— Start of Source material —

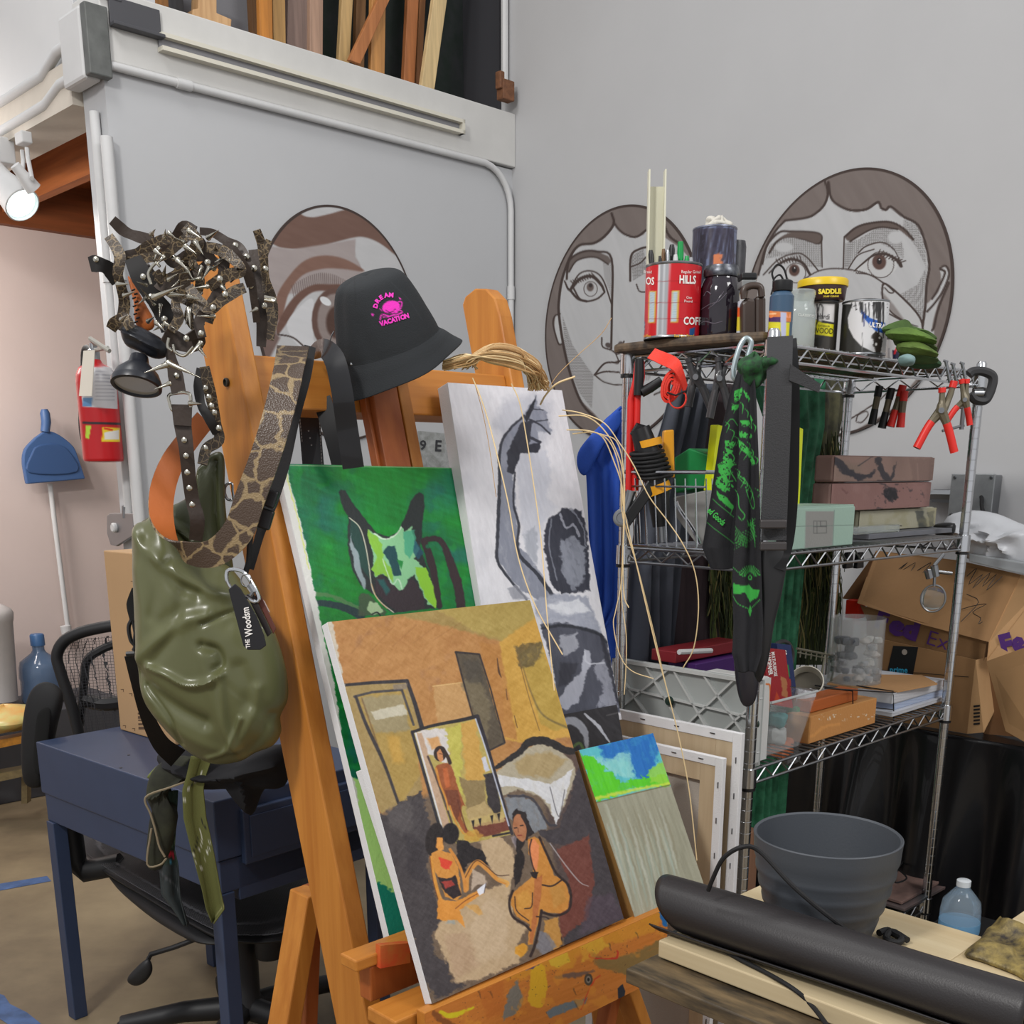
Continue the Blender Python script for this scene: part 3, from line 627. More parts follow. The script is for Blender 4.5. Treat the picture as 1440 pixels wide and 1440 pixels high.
# white bin, water jug, bags on a pallet
c = pz(6, 1010, .0); c = py(4, 995, 5.9); z0 = 0.02
def basez(x, y, Y): return py(x, y, Y)
p = py(2, 985, 4.75); t = thing('waste_bin', p, 'white plastic bin with a bag rim at the left edge', 'bin')
s_ = px2m(p); MB().lathe([(22 * s_, 0), (27 * s_, 110 * s_), (28 * s_, 112 * s_), (29 * s_, 122 * s_), (26 * s_, 128 * s_), (12 * s_, 136 * s_), (.001, 137 * s_)], p, UZ, 24).bld('bin_body', M('bin_white', (178, 174, 172), .6, var=.05), t)
bz = py(62, 986, 4.9); MB().fbox(bz @ E1 - .75, bz @ E1 + .30, bz @ E2 - .22, bz @ E2 + .22, 0, bz[2] - .002).bld('low_bench', M('bench_dark', (66, 66, 70), .7), bevel=.005, label='low dark bench under the water jug along the pinkish wall', cat='bench')
p = py(62, 985, 4.9); s_ = px2m(p); t = thing('water_jug', p, 'blue five gallon water jug standing behind the office chair', 'water jug')
MB().lathe([(28 * s_, 0), (29 * s_, 6 * s_), (28 * s_, 30 * s_), (29 * s_, 34 * s_), (28 * s_, 48 * s_), (26 * s_, 56 * s_), (10 * s_, 68 * s_), (8 * s_, 72 * s_), (8 * s_, 86 * s_), (9 * s_, 88 * s_), (.001, 89 * s_)], p, UZ, 28).bld('jug_body', M('jug_blue', (110, 134, 166), .12, trans=.45, var=.06), t)
MB().lathe([(9.5 * s_, 78 * s_), (9.5 * s_, 92 * s_), (8 * s_, 94 * s_)], p, UZ, 20).bld('cap', M('jug_cap', (60, 96, 140), .4), t)
p = pz(-30, 1075, .12)
t = thing('low_shelf_rack', p, 'low wooden rack with yellow-painted boards at the left edge', 'rack')
for i, (y0, cc) in enumerate(((1043, (190, 128, 40)), (1090, (120, 104, 70)))):
    q = [py(x, y, 4.2) for x, y in ((-60, y0 + 8), (42, y0 - 10), (42, y0 + 0), (-60, y0 + 22))]
    MB().prism(q, A(0, .09, 0)).bld('board', wood('rackw%d' % i, cc, tuple(int(k * .8) for k in cc), 0), t)
for i in (0, 1):
    x = (-20, 30)[i]; MB().prism([py(x, 1040, 4.27), py(x + 8, 1040, 4.27), py(x + 8, 1130, 4.27), py(x, 1130, 4.27)], A(0, .04, 0)).bld('leg', wood('rackw1', 0, 0), t)
def blob(name, c, rx, ry, rz, mat, seed=1, parent=None, n=20, amp=.18, ax=(E1, E2), sub=0, cols=None, **k):
    mb = MB(); G = []
    rs = np.random.RandomState(seed); ph = rs.rand(12) * 6
    for i in range(n + 1):
        th = math.pi * i / n; row = []
        for j in range(2 * n):
            f = 2 * math.pi * j / (2 * n)
            d = 1 + amp * (math.sin(3 * f + ph[0] + 2 * th) * .5 + math.sin(5 * f + ph[1]) * .3 * math.sin(th) + math.sin(4 * th + ph[2]) * .4)
            cs = math.sin(th); 
            row.append(c + (ax[0] * rx * math.cos(f) * cs + ax[1] * ry * math.sin(f) * cs) * d + UZ * rz * math.cos(th) * d)
        G.append(row)
    return mb.grid(np.array(G), cu=True).bld(name, mat, parent, **k)
p = py(8, 1010, 4.25)
blob('plastic_bag', p, .16, .12, .05, M('bag_orange', (206, 150, 80), .3, c2=(186, 186, 120), vs=14), 3, label='orange and yellow plastic bag lying on the low rack', cat='bag')
# ================================================================ EASEL
EW = wood('easel_wood', (194, 128, 54), (170, 104, 38), 2, .42, .6)
EWX = wood('easel_wood_x', (194, 128, 54), (170, 104, 38), 0, .42, .6)
EWD = wood('easel_wood_red', (172, 96, 46), (150, 76, 34), 2, .4, .6)
ph_ = math.radians(15)
EV = UZ * math.cos(ph_) + E2 * math.sin(ph_); EN = nrm(E2 * math.cos(ph_) - UZ * math.sin(ph_))   # EN points to the back
P0 = pe2(477, 1440, 1.46); EO = E2 * 1.46 + UZ * P0[2]
def ep(a, w, s): return EO + E1 * a + EN * w + EV * s      # w negative = towards the front
def eslab(mb, a0, a1, w0, w1, s0, s1, mi=0):
    return mb.box(ep((a0 + a1) / 2, (w0 + w1) / 2, (s0 + s1) / 2), (E1, EN, EV), ((a1 - a0) / 2, (w1 - w0) / 2, (s1 - s0) / 2), mi)
def es(x, y, w):   # (a, s) on the easel plane at depth w
    p = pl(x, y, EN, EN @ ep(0, w, 0)) - EO; return p @ E1, p @ EV
easel = thing('easel', fr(1.2, 1.3, 0), 'large orange-brown studio easel carrying the stacked paintings', 'easel')
LA, RA = .9876, es(652, 440, 0)[0]
sl = es(318, 352, -.05)[1]; sr = es(690, 410, -.05)[1]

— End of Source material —

• Instructions to follow
Write out the whole listing exactly, and drop the pictures.

• Reply to the exercise
Continue the Blender Python script for this scene: part 3, from line 627. More parts follow. The script is for Blender 4.5. Treat the picture as 1440 pixels wide and 1440 pixels high.
# white bin, water jug, bags on a pallet
c = pz(6, 1010, .0); c = py(4, 995, 5.9); z0 = 0.02
def basez(x, y, Y): return py(x, y, Y)
p = py(2, 985, 4.75); t = thing('waste_bin', p, 'white plastic bin with a bag rim at the left edge', 'bin')
s_ = px2m(p); MB().lathe([(22 * s_, 0), (27 * s_, 110 * s_), (28 * s_, 112 * s_), (29 * s_, 122 * s_), (26 * s_, 128 * s_), (12 * s_, 136 * s_), (.001, 137 * s_)], p, UZ, 24).bld('bin_body', M('bin_white', (178, 174, 172), .6, var=.05), t)
bz = py(62, 986, 4.9); MB().fbox(bz @ E1 - .75, bz @ E1 + .30, bz @ E2 - .22, bz @ E2 + .22, 0, bz[2] - .002).bld('low_bench', M('bench_dark', (66, 66, 70), .7), bevel=.005, label='low dark bench under the water jug along the pinkish wall', cat='bench')
p = py(62, 985, 4.9); s_ = px2m(p); t = thing('water_jug', p, 'blue five gallon water jug standing behind the office chair', 'water jug')
MB().lathe([(28 * s_, 0), (29 * s_, 6 * s_), (28 * s_, 30 * s_), (29 * s_, 34 * s_), (28 * s_, 48 * s_), (26 * s_, 56 * s_), (10 * s_, 68 * s_), (8 * s_, 72 * s_), (8 * s_, 86 * s_), (9 * s_, 88 * s_), (.001, 89 * s_)], p, UZ, 28).bld('jug_body', M('jug_blue', (110, 134, 166), .12, trans=.45, var=.06), t)
MB().lathe([(9.5 * s_, 78 * s_), (9.5 * s_, 92 * s_), (8 * s_, 94 * s_)], p, UZ, 20).bld('cap', M('jug_cap', (60, 96, 140), .4), t)
p = pz(-30, 1075, .12)
t = thing('low_shelf_rack', p, 'low wooden rack with yellow-painted boards at the left edge', 'rack')
for i, (y0, cc) in enumerate(((1043, (190, 128, 40)), (1090, (120, 104, 70)))):
    q = [py(x, y, 4.2) for x, y in ((-60, y0 + 8), (42, y0 - 10), (42, y0 + 0), (-60, y0 + 22))]
    MB().prism(q, A(0, .09, 0)).bld('board', wood('rackw%d' % i, cc, tuple(int(k * .8) for k in cc), 0), t)
for i in (0, 1):
    x = (-20, 30)[i]; MB().prism([py(x, 1040, 4.27), py(x + 8, 1040, 4.27), py(x + 8, 1130, 4.27), py(x, 1130, 4.27)], A(0, .04, 0)).bld('leg', wood('rackw1', 0, 0), t)
def blob(name, c, rx, ry, rz, mat, seed=1, parent=None, n=20, amp=.18, ax=(E1, E2), sub=0, cols=None, **k):
    mb = MB(); G = []
    rs = np.random.RandomState(seed); ph = rs.rand(12) * 6
    for i in range(n + 1):
        th = math.pi * i / n; row = []
        for j in range(2 * n):
            f = 2 * math.pi * j / (2 * n)
            d = 1 + amp * (math.sin(3 * f + ph[0] + 2 * th) * .5 + math.sin(5 * f + ph[1]) * .3 * math.sin(th) + math.sin(4 * th + ph[2]) * .4)
            cs = math.sin(th); 
            row.append(c + (ax[0] * rx * math.cos(f) * cs + ax[1] * ry * math.sin(f) * cs) * d + UZ * rz * math.cos(th) * d)
        G.append(row)
    return mb.grid(np.array(G), cu=True).bld(name, mat, parent, **k)
p = py(8, 1010, 4.25)
blob('plastic_bag', p, .16, .12, .05, M('bag_orange', (206, 150, 80), .3, c2=(186, 186, 120), vs=14), 3, label='orange and yellow plastic bag lying on the low rack', cat='bag')
# ================================================================ EASEL
EW = wood('easel_wood', (194, 128, 54), (170, 104, 38), 2, .42, .6)
EWX = wood('easel_wood_x', (194, 128, 54), (170, 104, 38), 0, .42, .6)
EWD = wood('easel_wood_red', (172, 96, 46), (150, 76, 34), 2, .4, .6)
ph_ = math.radians(15)
EV = UZ * math.cos(ph_) + E2 * math.sin(ph_); EN = nrm(E2 * math.cos(ph_) - UZ * math.sin(ph_))   # EN points to the back
P0 = pe2(477, 1440, 1.46); EO = E2 * 1.46 + UZ * P0[2]
def ep(a, w, s): return EO + E1 * a + EN * w + EV * s      # w negative = towards the front
def eslab(mb, a0, a1, w0, w1, s0, s1, mi=0):
    return mb.box(ep((a0 + a1) / 2, (w0 + w1) / 2, (s0 + s1) / 2), (E1, EN, EV), ((a1 - a0) / 2, (w1 - w0) / 2, (s1 - s0) / 2), mi)
def es(x, y, w):   # (a, s) on the easel plane at depth w
    p = pl(x, y, EN, EN @ ep(0, w, 0)) - EO; return p @ E1, p @ EV
easel = thing('easel', fr(1.2, 1.3, 0), 'large orange-brown studio easel carrying the stacked paintings', 'easel')
LA, RA = .9876, es(652, 440, 0)[0]
sl = es(318, 352, -.05)[1]; sr = es(690, 410, -.05)[1]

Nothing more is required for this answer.